Fall 2010 Curriculum

Fall 2010 Curriculum


This class encourages students to examine how art, fashion and media intersect and how they influence our daily lives. Fashion has always been an important part of adolescent identity. Through media and technology young adults are immersed in consumer culture but often do make connections or critically examine these influences in relation to their own experiences, choices, and habits. Over the years fashion and art have become increasingly intertwined. Top luxury brands and stylists hire artists to design their websites, develop their store concepts and showrooms, and contribute to their publications (Mullin 2008). In turn, artists refer to fashion and adopt related visual strategies to comment on social issues such as consumerism, sweatshop labor, and transnational capitalism.

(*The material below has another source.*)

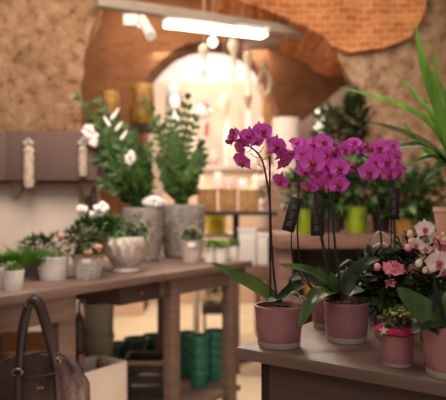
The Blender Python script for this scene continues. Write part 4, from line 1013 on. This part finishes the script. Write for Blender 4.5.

In this class, students will be encourage to question the differences and similarities between street art, activist art, and public art more broadly. As a class, we will explore how different New York City neighborhoods reflect a wide range of public art forms and messages and how technology is changing the terms and possibilities for public art, including graffiti and tagging. Students will experiment with different public art forms and media as well as document the public installation of their work.


The class is divided into three sections that provide students with a structure to produce their own humorous artworks using diverse strategies: text and image, scale, and visual metaphor. Each of these strategies rely on some form of juxtaposition to create new meaning from specific images, objects, or ideas. Students are encouraged through guided brainstorming to use their artwork to voice social critique. After practicing making humorous artwork that employ text and image, scale, and visual metaphor, students are then free to work however they choose to produce a socially conscious work of humorous art for the final exhibition.


In this class students take a closer look at images produced by law enforcement agencies, the media, and the scientific community and the messages they convey. Students will be introduced to contemporary artists who reference and reclaim the messages embedded in body representations and will offers students an opportunity to investigate, reclaim or rewrite messages about the body in their own artwork.